Required task → Up to and including the line containing "R = math.radians", please reproduce the lines of the listing below, starting from the top.

Data lines →
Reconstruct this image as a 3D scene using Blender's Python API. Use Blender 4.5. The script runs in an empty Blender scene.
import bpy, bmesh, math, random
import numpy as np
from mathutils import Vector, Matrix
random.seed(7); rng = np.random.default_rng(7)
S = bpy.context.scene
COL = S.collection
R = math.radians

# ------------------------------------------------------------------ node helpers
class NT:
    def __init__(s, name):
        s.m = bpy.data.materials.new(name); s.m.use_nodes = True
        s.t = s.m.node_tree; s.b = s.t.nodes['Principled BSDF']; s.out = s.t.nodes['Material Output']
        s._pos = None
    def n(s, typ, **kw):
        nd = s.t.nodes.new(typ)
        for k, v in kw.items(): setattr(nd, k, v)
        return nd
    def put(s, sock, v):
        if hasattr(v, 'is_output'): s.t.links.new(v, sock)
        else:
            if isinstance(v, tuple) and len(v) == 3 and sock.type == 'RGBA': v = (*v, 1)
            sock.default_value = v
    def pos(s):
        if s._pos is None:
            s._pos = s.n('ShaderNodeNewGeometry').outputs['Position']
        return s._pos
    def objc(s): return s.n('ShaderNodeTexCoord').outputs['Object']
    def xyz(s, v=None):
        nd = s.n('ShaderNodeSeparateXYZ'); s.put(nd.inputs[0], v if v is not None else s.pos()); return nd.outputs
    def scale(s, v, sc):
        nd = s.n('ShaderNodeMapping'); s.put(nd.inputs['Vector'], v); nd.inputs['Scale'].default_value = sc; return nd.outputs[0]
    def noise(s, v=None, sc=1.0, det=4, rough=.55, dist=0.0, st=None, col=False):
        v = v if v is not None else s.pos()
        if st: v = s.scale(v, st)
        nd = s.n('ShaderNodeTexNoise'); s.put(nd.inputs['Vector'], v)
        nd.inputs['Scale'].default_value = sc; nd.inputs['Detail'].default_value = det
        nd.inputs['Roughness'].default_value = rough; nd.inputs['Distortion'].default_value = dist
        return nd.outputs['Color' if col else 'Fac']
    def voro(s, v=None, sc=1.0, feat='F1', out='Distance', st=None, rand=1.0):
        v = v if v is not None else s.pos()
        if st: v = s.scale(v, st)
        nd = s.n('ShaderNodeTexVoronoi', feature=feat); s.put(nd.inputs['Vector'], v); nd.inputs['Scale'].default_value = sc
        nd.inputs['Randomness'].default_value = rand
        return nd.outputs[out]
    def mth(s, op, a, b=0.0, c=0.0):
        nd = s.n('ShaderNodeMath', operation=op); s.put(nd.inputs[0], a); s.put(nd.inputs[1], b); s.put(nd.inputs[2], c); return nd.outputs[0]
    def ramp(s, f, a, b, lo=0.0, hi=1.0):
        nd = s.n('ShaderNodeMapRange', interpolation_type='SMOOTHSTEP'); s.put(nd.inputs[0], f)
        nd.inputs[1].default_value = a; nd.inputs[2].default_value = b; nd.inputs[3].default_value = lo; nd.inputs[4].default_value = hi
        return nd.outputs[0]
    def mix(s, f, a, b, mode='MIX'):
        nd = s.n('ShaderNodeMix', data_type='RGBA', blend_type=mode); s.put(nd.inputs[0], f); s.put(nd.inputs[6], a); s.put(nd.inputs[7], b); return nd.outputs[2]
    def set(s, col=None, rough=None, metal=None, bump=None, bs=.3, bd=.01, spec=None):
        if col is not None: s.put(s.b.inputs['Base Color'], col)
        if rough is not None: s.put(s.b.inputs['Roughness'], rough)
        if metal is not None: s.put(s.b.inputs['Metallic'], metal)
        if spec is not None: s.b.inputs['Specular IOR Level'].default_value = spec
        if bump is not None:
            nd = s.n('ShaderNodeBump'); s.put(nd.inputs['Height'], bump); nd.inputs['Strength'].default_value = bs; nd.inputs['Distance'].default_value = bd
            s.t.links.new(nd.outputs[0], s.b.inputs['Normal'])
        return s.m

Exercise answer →
Reconstruct this image as a 3D scene using Blender's Python API. Use Blender 4.5. The script runs in an empty Blender scene.
import bpy, bmesh, math, random
import numpy as np
from mathutils import Vector, Matrix
random.seed(7); rng = np.random.default_rng(7)
S = bpy.context.scene
COL = S.collection
R = math.radians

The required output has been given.